(Request):
Output the lines below exactly, please, from the first line until the line with "return W_PX/2+F_PX*d.dot(RT)/z, H_PX/2-F_PX*d.dot(UP)/z", counting both.

(Data lines):
— Start —
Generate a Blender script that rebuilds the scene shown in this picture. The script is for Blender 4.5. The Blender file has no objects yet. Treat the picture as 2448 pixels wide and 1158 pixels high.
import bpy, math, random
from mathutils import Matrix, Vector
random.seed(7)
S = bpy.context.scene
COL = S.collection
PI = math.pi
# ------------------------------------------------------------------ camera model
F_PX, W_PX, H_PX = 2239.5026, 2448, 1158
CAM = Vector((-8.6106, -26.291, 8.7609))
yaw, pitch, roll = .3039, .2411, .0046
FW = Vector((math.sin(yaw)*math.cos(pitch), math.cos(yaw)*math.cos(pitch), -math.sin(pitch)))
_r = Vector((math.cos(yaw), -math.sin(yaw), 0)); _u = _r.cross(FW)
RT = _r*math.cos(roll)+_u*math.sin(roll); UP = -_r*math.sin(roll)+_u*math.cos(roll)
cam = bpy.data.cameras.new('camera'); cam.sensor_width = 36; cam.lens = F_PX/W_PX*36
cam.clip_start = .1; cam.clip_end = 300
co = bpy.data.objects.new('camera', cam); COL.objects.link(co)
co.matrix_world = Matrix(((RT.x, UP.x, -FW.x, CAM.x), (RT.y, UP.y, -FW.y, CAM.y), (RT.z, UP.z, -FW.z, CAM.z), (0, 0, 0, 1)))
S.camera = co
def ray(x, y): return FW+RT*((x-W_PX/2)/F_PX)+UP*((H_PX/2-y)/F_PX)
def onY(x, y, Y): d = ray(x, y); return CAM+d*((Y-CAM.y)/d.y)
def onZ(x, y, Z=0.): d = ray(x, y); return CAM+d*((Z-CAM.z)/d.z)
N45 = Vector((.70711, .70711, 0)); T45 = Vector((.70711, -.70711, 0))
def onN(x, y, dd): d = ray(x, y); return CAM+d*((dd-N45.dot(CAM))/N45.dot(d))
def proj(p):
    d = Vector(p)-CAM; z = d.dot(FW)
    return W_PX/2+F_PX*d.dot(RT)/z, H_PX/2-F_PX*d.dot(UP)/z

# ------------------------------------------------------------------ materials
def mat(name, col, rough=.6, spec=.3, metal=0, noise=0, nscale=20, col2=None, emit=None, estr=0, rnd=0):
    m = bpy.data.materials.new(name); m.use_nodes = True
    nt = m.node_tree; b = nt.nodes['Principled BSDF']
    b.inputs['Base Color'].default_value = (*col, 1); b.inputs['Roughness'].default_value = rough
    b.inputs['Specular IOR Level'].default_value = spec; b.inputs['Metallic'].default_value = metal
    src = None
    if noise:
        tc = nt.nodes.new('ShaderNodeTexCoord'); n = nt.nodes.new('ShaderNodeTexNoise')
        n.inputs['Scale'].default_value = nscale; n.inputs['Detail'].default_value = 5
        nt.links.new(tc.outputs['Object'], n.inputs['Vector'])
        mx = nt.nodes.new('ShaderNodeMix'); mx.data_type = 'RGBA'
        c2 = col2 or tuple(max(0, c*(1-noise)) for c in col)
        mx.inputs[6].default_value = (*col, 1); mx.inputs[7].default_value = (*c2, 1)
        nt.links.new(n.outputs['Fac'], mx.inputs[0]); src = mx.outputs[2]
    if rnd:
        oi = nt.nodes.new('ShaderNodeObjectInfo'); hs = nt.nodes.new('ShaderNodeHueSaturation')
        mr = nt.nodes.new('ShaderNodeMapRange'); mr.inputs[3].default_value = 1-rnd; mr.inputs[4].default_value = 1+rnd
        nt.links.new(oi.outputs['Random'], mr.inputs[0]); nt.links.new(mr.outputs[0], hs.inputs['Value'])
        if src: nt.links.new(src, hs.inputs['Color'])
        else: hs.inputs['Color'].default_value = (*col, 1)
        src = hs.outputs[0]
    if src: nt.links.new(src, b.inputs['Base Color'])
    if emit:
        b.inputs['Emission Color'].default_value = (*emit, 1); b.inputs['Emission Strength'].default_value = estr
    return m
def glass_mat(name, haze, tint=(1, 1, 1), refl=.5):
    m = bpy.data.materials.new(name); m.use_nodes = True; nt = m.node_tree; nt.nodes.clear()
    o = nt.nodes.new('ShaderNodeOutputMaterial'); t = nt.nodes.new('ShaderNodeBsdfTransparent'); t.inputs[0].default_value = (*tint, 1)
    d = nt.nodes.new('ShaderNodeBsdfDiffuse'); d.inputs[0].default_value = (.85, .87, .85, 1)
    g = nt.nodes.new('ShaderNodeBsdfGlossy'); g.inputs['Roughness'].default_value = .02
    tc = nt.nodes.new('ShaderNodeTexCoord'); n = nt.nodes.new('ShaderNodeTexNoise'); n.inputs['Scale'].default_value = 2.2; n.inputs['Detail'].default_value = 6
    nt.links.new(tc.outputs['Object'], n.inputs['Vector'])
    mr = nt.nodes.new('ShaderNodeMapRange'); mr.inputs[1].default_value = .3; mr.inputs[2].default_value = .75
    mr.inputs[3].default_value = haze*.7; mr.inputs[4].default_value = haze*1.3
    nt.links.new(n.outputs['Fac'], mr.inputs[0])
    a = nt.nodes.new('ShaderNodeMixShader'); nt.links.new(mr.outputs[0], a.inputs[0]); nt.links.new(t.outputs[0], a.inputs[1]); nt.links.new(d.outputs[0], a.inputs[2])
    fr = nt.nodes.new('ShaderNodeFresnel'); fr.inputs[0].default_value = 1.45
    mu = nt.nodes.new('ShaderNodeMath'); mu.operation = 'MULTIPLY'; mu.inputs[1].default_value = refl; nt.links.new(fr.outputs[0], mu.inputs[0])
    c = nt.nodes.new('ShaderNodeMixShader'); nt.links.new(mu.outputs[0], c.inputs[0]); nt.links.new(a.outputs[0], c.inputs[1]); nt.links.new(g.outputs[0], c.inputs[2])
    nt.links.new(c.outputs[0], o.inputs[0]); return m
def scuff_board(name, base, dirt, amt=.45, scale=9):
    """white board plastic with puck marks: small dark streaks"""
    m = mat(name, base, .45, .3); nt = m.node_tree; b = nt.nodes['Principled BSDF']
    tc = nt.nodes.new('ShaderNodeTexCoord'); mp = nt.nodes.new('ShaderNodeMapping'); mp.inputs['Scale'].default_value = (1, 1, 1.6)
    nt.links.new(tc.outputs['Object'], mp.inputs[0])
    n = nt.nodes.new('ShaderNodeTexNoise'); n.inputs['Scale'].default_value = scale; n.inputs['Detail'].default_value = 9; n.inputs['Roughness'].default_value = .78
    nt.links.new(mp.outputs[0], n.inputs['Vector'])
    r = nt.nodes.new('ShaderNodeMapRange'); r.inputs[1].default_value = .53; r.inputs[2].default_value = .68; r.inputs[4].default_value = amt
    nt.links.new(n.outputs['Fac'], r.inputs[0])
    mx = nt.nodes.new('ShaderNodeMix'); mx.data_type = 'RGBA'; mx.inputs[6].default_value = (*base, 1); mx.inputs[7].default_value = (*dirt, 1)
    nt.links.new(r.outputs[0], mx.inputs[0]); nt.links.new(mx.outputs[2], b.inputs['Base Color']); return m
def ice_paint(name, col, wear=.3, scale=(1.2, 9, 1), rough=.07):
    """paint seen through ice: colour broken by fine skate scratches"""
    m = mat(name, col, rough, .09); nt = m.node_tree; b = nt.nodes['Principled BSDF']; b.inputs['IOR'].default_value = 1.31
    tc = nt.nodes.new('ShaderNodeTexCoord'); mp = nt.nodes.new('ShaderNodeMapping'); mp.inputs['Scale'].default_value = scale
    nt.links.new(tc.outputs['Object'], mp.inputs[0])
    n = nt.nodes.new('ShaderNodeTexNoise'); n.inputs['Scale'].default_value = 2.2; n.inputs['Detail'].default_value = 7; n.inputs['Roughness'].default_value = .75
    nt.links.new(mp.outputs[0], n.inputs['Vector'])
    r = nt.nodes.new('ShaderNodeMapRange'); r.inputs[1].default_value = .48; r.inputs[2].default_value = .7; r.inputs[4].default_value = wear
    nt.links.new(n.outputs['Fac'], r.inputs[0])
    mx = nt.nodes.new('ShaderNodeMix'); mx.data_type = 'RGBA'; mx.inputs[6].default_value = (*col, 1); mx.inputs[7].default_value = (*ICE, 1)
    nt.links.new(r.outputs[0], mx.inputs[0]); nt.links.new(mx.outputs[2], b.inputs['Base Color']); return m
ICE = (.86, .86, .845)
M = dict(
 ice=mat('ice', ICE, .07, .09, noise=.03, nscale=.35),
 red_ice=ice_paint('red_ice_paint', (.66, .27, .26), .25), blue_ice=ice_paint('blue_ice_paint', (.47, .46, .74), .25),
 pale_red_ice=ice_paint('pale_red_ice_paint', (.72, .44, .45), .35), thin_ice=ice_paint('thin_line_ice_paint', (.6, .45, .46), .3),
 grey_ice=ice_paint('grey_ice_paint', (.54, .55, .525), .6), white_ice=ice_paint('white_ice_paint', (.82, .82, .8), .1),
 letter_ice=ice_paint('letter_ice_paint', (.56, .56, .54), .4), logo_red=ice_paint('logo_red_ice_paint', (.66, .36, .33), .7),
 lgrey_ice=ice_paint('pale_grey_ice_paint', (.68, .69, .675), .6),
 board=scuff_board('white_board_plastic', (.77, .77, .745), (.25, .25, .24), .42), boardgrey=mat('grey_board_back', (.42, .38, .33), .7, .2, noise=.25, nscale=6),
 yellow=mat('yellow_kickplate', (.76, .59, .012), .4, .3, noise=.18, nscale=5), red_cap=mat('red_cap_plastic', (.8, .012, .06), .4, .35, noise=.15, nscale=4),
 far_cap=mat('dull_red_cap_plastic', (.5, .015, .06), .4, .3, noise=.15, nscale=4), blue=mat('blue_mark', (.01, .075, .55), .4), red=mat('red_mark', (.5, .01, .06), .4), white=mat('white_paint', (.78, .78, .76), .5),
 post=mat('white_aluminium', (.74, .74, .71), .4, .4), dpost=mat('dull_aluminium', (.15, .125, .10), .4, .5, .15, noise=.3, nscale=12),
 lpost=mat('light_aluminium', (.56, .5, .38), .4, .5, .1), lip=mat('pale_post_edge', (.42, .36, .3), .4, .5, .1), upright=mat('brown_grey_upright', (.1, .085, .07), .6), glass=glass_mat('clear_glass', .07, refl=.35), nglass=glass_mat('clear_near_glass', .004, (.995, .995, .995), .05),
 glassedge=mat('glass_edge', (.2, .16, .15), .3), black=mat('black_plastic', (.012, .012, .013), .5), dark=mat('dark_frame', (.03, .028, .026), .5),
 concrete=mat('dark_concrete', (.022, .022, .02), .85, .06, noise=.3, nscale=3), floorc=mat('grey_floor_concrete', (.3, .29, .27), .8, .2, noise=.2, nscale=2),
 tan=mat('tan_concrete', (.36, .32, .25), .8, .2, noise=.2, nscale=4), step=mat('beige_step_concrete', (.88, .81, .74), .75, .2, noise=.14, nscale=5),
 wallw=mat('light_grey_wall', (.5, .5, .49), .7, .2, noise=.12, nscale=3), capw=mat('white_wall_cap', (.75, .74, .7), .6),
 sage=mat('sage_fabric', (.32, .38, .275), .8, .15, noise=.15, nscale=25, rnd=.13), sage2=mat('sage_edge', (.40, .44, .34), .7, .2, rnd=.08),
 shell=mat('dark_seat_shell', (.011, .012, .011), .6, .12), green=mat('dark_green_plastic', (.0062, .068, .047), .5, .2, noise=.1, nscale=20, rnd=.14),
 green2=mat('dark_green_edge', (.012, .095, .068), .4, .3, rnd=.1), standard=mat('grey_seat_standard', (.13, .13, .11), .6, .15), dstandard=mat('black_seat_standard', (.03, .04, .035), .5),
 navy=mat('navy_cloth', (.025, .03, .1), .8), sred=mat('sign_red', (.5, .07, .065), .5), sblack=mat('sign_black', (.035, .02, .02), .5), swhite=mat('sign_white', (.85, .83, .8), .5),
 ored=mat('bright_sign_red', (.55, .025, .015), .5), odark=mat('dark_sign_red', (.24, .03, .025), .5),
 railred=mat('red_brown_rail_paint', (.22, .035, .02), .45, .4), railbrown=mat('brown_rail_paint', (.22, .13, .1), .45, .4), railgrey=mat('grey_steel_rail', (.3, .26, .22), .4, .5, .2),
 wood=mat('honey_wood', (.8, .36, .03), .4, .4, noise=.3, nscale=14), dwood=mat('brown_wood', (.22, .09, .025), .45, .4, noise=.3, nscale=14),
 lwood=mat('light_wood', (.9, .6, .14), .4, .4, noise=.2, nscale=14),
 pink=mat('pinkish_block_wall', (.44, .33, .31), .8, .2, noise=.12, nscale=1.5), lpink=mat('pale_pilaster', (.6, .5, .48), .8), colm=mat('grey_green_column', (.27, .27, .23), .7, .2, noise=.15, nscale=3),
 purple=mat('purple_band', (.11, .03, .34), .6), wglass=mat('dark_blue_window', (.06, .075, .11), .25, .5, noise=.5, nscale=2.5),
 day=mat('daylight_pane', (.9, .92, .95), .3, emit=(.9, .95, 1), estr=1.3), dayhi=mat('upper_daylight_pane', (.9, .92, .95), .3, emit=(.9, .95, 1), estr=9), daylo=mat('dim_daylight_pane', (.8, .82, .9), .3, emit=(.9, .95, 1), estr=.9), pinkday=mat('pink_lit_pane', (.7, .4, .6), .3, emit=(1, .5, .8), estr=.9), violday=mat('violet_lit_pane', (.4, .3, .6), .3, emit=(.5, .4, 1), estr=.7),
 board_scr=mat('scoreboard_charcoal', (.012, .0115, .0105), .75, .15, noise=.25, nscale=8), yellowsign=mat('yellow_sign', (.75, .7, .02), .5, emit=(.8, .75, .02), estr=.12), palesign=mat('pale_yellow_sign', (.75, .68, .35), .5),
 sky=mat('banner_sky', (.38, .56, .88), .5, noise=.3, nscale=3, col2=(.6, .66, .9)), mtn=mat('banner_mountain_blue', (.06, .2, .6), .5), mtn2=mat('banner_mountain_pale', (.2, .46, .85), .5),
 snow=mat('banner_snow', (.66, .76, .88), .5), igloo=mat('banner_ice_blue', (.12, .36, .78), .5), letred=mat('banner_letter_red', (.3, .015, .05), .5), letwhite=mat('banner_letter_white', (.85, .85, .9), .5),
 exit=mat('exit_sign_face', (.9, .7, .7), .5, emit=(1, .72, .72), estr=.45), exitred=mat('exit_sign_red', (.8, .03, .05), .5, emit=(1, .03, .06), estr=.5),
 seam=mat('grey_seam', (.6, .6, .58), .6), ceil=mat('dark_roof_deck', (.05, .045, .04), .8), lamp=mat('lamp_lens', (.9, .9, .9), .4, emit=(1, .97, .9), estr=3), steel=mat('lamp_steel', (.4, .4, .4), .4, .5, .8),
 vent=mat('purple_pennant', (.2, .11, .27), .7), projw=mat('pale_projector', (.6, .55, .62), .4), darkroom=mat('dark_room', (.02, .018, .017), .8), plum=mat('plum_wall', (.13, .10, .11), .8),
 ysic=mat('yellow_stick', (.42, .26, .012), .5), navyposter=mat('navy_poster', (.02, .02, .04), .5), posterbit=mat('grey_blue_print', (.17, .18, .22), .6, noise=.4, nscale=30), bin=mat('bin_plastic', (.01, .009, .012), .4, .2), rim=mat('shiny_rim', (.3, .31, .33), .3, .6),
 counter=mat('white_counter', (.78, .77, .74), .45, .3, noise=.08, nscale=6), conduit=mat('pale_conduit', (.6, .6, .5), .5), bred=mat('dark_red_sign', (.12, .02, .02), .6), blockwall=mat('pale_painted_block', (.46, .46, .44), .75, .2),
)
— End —
(Output below):
Generate a Blender script that rebuilds the scene shown in this picture. The script is for Blender 4.5. The Blender file has no objects yet. Treat the picture as 2448 pixels wide and 1158 pixels high.
import bpy, math, random
from mathutils import Matrix, Vector
random.seed(7)
S = bpy.context.scene
COL = S.collection
PI = math.pi
# ------------------------------------------------------------------ camera model
F_PX, W_PX, H_PX = 2239.5026, 2448, 1158
CAM = Vector((-8.6106, -26.291, 8.7609))
yaw, pitch, roll = .3039, .2411, .0046
FW = Vector((math.sin(yaw)*math.cos(pitch), math.cos(yaw)*math.cos(pitch), -math.sin(pitch)))
_r = Vector((math.cos(yaw), -math.sin(yaw), 0)); _u = _r.cross(FW)
RT = _r*math.cos(roll)+_u*math.sin(roll); UP = -_r*math.sin(roll)+_u*math.cos(roll)
cam = bpy.data.cameras.new('camera'); cam.sensor_width = 36; cam.lens = F_PX/W_PX*36
cam.clip_start = .1; cam.clip_end = 300
co = bpy.data.objects.new('camera', cam); COL.objects.link(co)
co.matrix_world = Matrix(((RT.x, UP.x, -FW.x, CAM.x), (RT.y, UP.y, -FW.y, CAM.y), (RT.z, UP.z, -FW.z, CAM.z), (0, 0, 0, 1)))
S.camera = co
def ray(x, y): return FW+RT*((x-W_PX/2)/F_PX)+UP*((H_PX/2-y)/F_PX)
def onY(x, y, Y): d = ray(x, y); return CAM+d*((Y-CAM.y)/d.y)
def onZ(x, y, Z=0.): d = ray(x, y); return CAM+d*((Z-CAM.z)/d.z)
N45 = Vector((.70711, .70711, 0)); T45 = Vector((.70711, -.70711, 0))
def onN(x, y, dd): d = ray(x, y); return CAM+d*((dd-N45.dot(CAM))/N45.dot(d))
def proj(p):
    d = Vector(p)-CAM; z = d.dot(FW)
    return W_PX/2+F_PX*d.dot(RT)/z, H_PX/2-F_PX*d.dot(UP)/z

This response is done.